The White Revolution represented the other major component of the shah’s response to the communist challenge. Having crushed their organization, he would now selectively steal their ideas. On paper, at least, the shah’s program sounded as though it had been lifted from a Marxist-Leninist manifesto: sweeping land reform, state-sponsored literacy campaigns, nationalization of forests, the awarding of company shares to the workers. In practice, of course, many of these positive-sounding measures were undermined by corruption, nepotism, and bad planning—in other words, by the very nature of the regime they were supposed to be changing for the better.

Yet the White Revolution, fueled by rising oil revenues, did succeed on many fronts. By the beginning of the 1970s, Iran boasted an educational system that was the envy of its neighbors, a broad array of showcase industries, and the most powerful military in the Middle East. Many countries in the nonaligned world regarded it as a model of successful authoritarian development—something like China in the
early twenty-first century. (Iran’s economic growth rates at the time were similarly dazzling.) Still, the achievements of the shah’s rush to modernity brought a whole host of new problems. The reforms jolted Iranian society. Migrants lured by the promise of factory jobs poured from the countryside into sprawling urban shanty-towns. Accelerated economic change undermined the positions of traditional elites like the once-powerful bazaar merchants. And the proliferation of educational opportunity, as positive as it was, raised unfulfillable expectations: the system produced graduates faster than the economy created jobs.

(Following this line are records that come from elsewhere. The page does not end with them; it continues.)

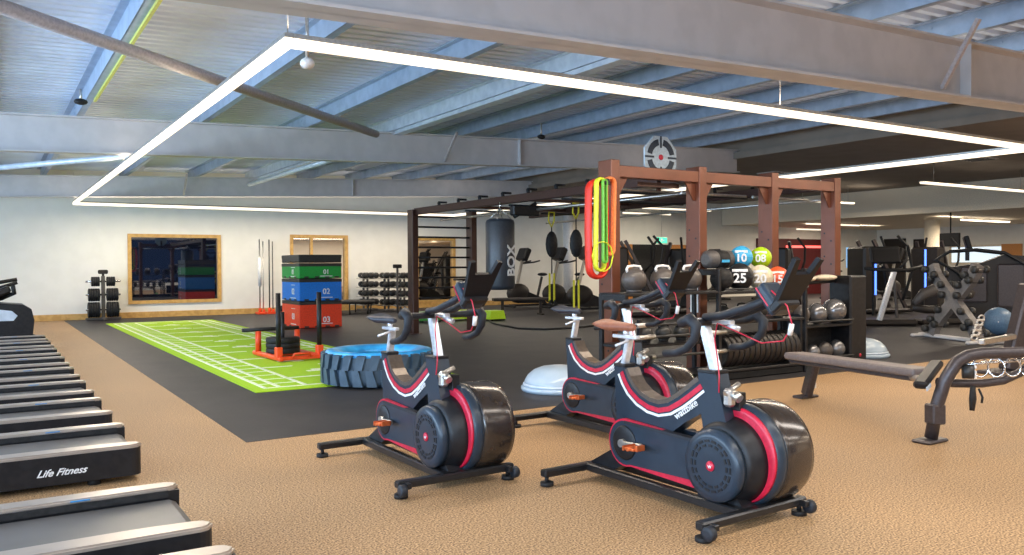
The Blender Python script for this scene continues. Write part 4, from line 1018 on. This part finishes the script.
# ------------------------------------------------------------------ foreground press bench
def press_bench():
    t = thing('weight_bench', 'bronze grey weight bench with long taupe pad at the right edge', 'weight bench', (0, 0, 0))
    a = Vector((6.35, 5.08, .40)); b = Vector((5.86, 3.50, .44))
    q = (b-a).to_track_quat('Y', 'Z').to_matrix(); mid = (a+b)/2
    MB().box(mid, (.22, (b-a).length, .065), q, .026, 3).build('seat_pad', 'pad', t)
    MB().box(mid-Vector((0, 0, .048)), (.15, (b-a).length-.08, .035), q, .008).build('pad_tray', 'frame', t)
    MB().beam((6.46, 5.02, .02), (6.40, 4.88, .36), .075, .11, .015).build('leg', 'frame', t)
    MB().box((6.46, 5.03, .012), (.24, .12, .024), bev=.008).build('leg_foot', 'frame', t)
    MB().box((6.50, 4.955, .12), (.03, .004, .05)).build('sticker', 'white', t)
    MB().cyl(b-Vector((0, -.12, .045)), (5.64, 3.36, .42), .025, 14).build('spine_tube', 'cap', t)
    MB().beam((5.84, 3.40, .525), (5.42, 3.28, .405), .09, .055, .015).build('roller_pad', 'black', t)
    MB().beam((5.52, 3.26, .405), (5.44, 3.24, .385), .01, .03, .002).build('pad_sticker', 'purlin_white', t)
    # arched frame: foot, slanted upright, rounded shoulder, top tube running right
    P = [(5.56, 3.28, .03), (5.575, 3.25, .25), (5.60, 3.21, .42), (5.625, 3.18, .50), (5.66, 3.15, .57), (5.72, 3.11, .61), (5.80, 3.06, .625), (6.2, 2.86, .63), (6.9, 2.5, .63)]
    MB().tube(P, [.044, .044, .044, .044, .044, .042, .04, .038, .038], 16).build('arched_frame', 'frame', t)
    P = [(5.61, 3.26, .42), (5.75, 3.20, .405), (5.92, 3.12, .40), (6.04, 3.04, .42), (6.14, 2.98, .47), (6.20, 2.93, .54), (6.22, 2.90, .61)]
    MB().tube(P, .030, 14).build('lower_tube', 'frame', t)
    MB().box((5.555, 3.285, .012), (.24, .14, .024), bev=.01).build('frame_foot', 'frame', t)
    MB().box((5.572, 3.258, .20), (.105, .10, .14), rot('Z', -20), .01).build('clamp_collar', 'frame', t)
    MB().tube([(5.80, 3.12, .39), (5.80, 3.12, .30), (5.79, 3.12, .22)], [.025, .038, .025], 8, flat=.5).tube([(5.84, 3.10, .37), (5.87, 3.09, .31), (5.86, 3.09, .27)], .008, 6).build('hanging_strap', 'matt', t)
    for k in range(5):
        c = Vector((5.83+.105*k, 3.085-.055*k, .52)); n_ = Vector((.95, .30, 0)) if k % 2 else Vector((.72, .69, 0))
        u = n_.normalized().cross(Vector((0, 0, 1)))
        MB().tube([c+u*.052*cos(2*pi*j/20)+Vector((0, 0, 1))*.064*sin(2*pi*j/20) for j in range(20)], .007, 8, True).build('chrome_ring', 'chrome', t)
    MB().cyl((5.72, 3.14, .545), (6.3, 2.86, .575), .009, 8).build('ring_rod', 'chrome', t)
    g = MB().cyl((5.70, 3.14, .50), (5.74, 3.08, .50), .05, 20)
    g.build('adjust_wheel', 'iron', t)
    g = MB()
    for k in range(6):
        a_ = 2*pi*k/6; g.box(Vector((5.742, 3.075, .50))+Vector((.83*cos(a_), .55*cos(a_), sin(a_)))*.038, (.018, .012, .018), Matrix.Rotation(-a_, 3, 'Y'))
    g.build('wheel_pegs', 'white', t)
    return t
press_bench()
t = thing('bench_chain', 'steel grey chain and hook lying beyond the arched bench frame', 'chain', (0, 0, 0))
mb = MB()
for k in range(9):
    c = Vector((6.62+.07*k, 3.55+.03*k, .655+.016*k)); mb.tube([c+Vector((.045*cos(2*pi*j/12), .02*sin(2*pi*j/12) if k % 2 else 0, 0 if k % 2 else .02*sin(2*pi*j/12))) for j in range(12)], .007, 6, True)
mb.build('links', 'alu', t)
t = thing('machine_upright', 'bronze grey machine upright cut by the right edge behind the arch', 'machine frame', (0, 0, 0))
MB().beam((9.75, 4.85, .03), (10.0, 4.75, 1.0), .16, .16, .02).build('upright', 'frame', t)
MB().box((9.75, 4.85, .02), (.6, .4, .03), bev=.008).build('foot_plate', 'frame', t)
MB().beam((9.8, 4.8, .42), (9.0, 4.75, .40), .07, .06, .01).build('arm', 'alu', t)

# ------------------------------------------------------------------ far hall
def flat(name, label, cat, m, x, y, z, sx, sy, sz, bev=0):
    return tag(MB().box((x, y, z), (sx, sy, sz), bev=bev).build(name, m), label, cat)
def struct_box(name, m, x, y, z, sx, sy, sz): return struct(name, m, MB().box((x, y, z), (sx, sy, sz)))
struct_box('trim_40', 'redwall', 28.3, YB-.04, 1.15, 4.6, .08, 2.3)
t = flat('red_light_strip', 'glowing red light strip high on the dark red panel', 'light', 'redstrip', 28.8, YB-.11, 1.98, 2.2, .05, .09)
for k, (x, n_) in enumerate(((19.1, 1), (21.7, 2))):
    d = struct('door_%d' % n_, 'doorwood', MB().box((x, YB-.03, 1.0), (.75, .06, 2.0)))
    MB().cyl((x+.3, YB-.10, 1.0), (x+.3, YB-.06, 1.0), .03, 10).build('door_handle', 'alu', d)
struct_box('trim_41', 'matt', 20.4, YB-.02, 1.0, 3.6, .04, 2.0)
t = thing('exit_sign', 'small green lit exit sign seen between the first two rig posts', 'sign', (20.0, 21.6, 2.12))
MB().box((0, 0, 0), (.50, .05, .20), bev=.01).build('sign_face', 'exit', t); MB().box((0, 0, .11), (.54, .07, .02)).build('frame', 'white', t)
MB().cyl((0, 0, .1), (0, 0, 1.46), .008, 6).build('drop_rod', 'alu', t)
MB().prism([(-.06, -.06), (.02, -.06), (.02, .06), (-.06, .06)], -.028, -.026, 'Y').prism([(.05, -.02), (.12, .0), (.05, .02)], -.028, -.026, 'Y').build('pictogram', 'white', t)
t = flat('wall_screen', 'blue lit wall screen right of the first rig post', 'screen', 'tv', 15.62, 19.0, 1.30, .55, .05, .50, .01)
MB().cyl((15.62, 19.05, .003), (15.62, 19.05, 1.06), .03, 8).build('stand_pole', 'matt', t)
t = flat('wall_screen', 'lit blue screen right of the right rig post', 'screen', 'tv', 19.6, 13.8, 1.42, .35, .05, .55, .01)
MB().cyl((19.6, 13.85, .003), (19.6, 13.85, 1.16), .03, 8).build('stand_pole', 'matt', t)
for k, (x, y, z0, z1, l) in enumerate(((18.0, 12.0, .5, 1.55, 'upright blue light strip left of the big screen machine'), (20.0, 11.95, .4, 1.6, 'upright blue light strip right beside the silver post machine'))):
    t = thing('blue_light_strip', l, 'light', (x, y, .003), 0, 'blue machine light strips')
    MB().box((0, 0, (z0+z1)/2), (.035, .03, z1-z0)).build('lit_tube', 'bluestrip', t); MB().box((0, .05, z1/2), (.07, .05, z1)).build('holder', 'matt', t)
for n_, (y0, y1, z1) in zip((3, 4), ((22.2, 21.2, 2.35), (20.8, 19.95, 2.3))):
    d = struct('door_%d' % n_, 'dark', MB().box((33.95, (y0+y1)/2, z1/2), (.1, y0-y1, z1)))
    MB().box((33.88, y1+.1, 1.1), (.05, .04, .3)).build('door_handle', 'alu', d)
wn = struct('window_4', 'white_soffit', MB().box((33.97, 18.1, 1.95), (.06, 2.2, .08)).box((33.97, 18.1, 1.25), (.06, 2.2, .08)).box((33.97, 17.0, 1.6), (.06, .08, .78)).box((33.97, 19.2, 1.6), (.06, .08, .78)))
MB().box((33.985, 18.1, 1.6), (.02, 2.1, .62)).build('pane', 'daywin', wn)
d = struct('door_5', 'doorwood', MB().box((33.95, 16.75, 1.0), (.1, .75, 2.0))); MB().box((33.88, 16.5, 1.0), (.05, .04, .2)).build('door_handle', 'alu', d)
flat('wall_screen', 'dark hanging screen above the stepper arches', 'screen', 'screen', 24.2, 13.7, 1.95, .08, .60, .40, .01)
MB().cyl((24.24, 13.7, 2.1), (24.24, 13.7, 2.78), .02, 8).build('drop_pole', 'matt', bpy.data.objects[[o.name for o in bpy.data.objects if o.get('label') == 'dark hanging screen above the stepper arches'][0]])
for k, (x, y) in enumerate(((25.2, 12.2), (24.4, 11.5))): pass
# ceiling vents
for k, (x, y, z, l) in enumerate(((18.6, 10.0, 3.585, 'pale square ceiling vent below the long right lamp'), (17.2, 14.2, 3.585, 'pale ceiling vent seen between the second and third posts'))):
    t = thing('ceiling_vent', l, 'vent', (x, y, z), 0, 'ceiling vents')
    MB().box((0, 0, 0), (1.0, .6, .02), bev=.004).build('frame', 'steel', t)
    mb = MB()
    for j in range(7): mb.box((-.4+.133*j, 0, -.014), (.06, .5, .01))
    mb.build('slats', 'dark', t)
# small roof fittings
for k, (x, y, z, l) in enumerate(((2.25, 6.65, 2.93, 'small white sensor dome hanging just inside the light corner'), (8.0, 11.6, 3.45, 'small dark fitting under the roof above the target'), (1.0, 11.4, 3.3, 'small dark fitting under the yellow cable cover'))):
    t = thing('ceiling_sensor', l, 'sensor', (x, y, z))
    MB().sphere((0, 0, 0), .06 if k == 0 else .05, 14, (1.6 if k else 1, 1, .8)).build('dome', 'white' if k == 0 else 'matt', t)
    MB().cyl((0, 0, 0), (0, 0, 3.42+.033*x-z), .015, 8).build('stem', 'alu', t)
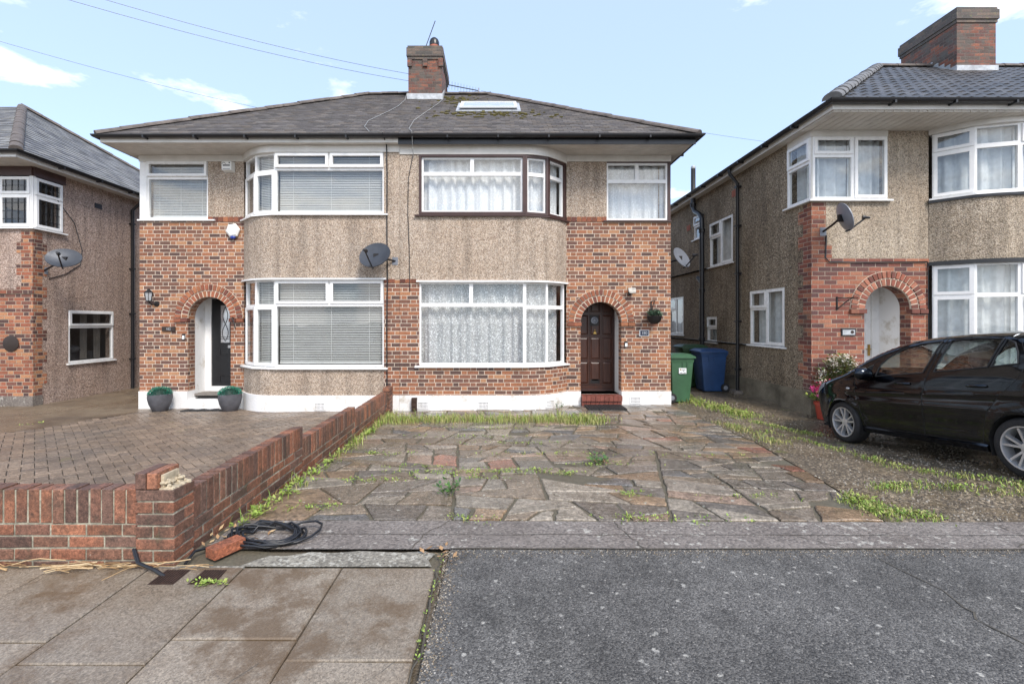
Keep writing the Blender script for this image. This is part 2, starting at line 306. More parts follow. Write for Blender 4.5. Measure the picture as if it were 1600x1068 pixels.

The shah’s policies were also calculated to anger one particularly influential interest group: the Shiite religious establishment. For hundreds of years, these scholars and clerics had proudly cultivated a sense of independence from the state. This didn’t stop them from doing business with it, or even accepting its favors, but they were careful to maintain control over their own institutions—above all the
hawza
, the prestigious Shiite seminaries, and the wealthy religious foundations. Whereas the shah’s father, the strong-willed Reza Shah, had railed against the clergy, and had once even physically attacked seminarians, his son had generally left the Shiite establishment to itself, muting resistance to his policies.

The White Revolution, however, was hardly calculated to meet with their approbation. Its embrace of Western ways posed a threat to the religious elite. The expansion of modern schools and universities offered overpowering competition to traditional educational institutions dominated by the clergy. Secular courts grew more important than those based on Islamic law. Reforms encouraged women to study, to work, and to scorn the veil.

The most prominent critic of these policies was an outspoken Shiite legal scholar named Ruhollah Khomeini, who denounced the launch of the White Revolution for measures that he deemed un-Islamic, such as its extension of suffrage to women in 1963. He was particularly incensed by the shah’s dependence on the United States and his closeness to Israel, which Khomeini regarded as the foremost enemy of Islam. Khomeini persuaded other senior religious scholars to join him in urging voters to boycott a referendum on the shah’s modernization plans. The shah responded by ordering Khomeini’s arrest in the seminary town of Qom, triggering three days of rioting by thousands of seminarians. The security forces quelled the protests at the cost of dozens of lives. Khomeini was later released, but after delivering another jeremiad against the regime in 1964, he was finally deported. The shah and his entourage presumed that this would put a stop to Khomeini’s influence within Iran.

They were wrong. In 1971, when the shah staged a lavish celebration to commemorate the twenty-five-hundredth anniversary of the founding of the Iranian
monarchy, Khomeini issued a blistering condemnation of the shah’s extravagance from his exile in Iraq. Based in the Shiite holy city of An Najaf, Khomeini received a steady stream of zealous young clerics-in-waiting eager to absorb his message that a return to Islam was the only solution for what ailed their country. Some of these clerics later found themselves under arrest as well—but prison, as is so often the case, proved to be a productive learning experience in its own right. The shah had continued his crackdown on leftist dissidents, and imprisonment brought the men of religion together with them on equal terms. Their Marxist cell mates engaged the Shiite clerics in vigorous polemics, debates that would prove unexpectedly useful in the context of subsequent events.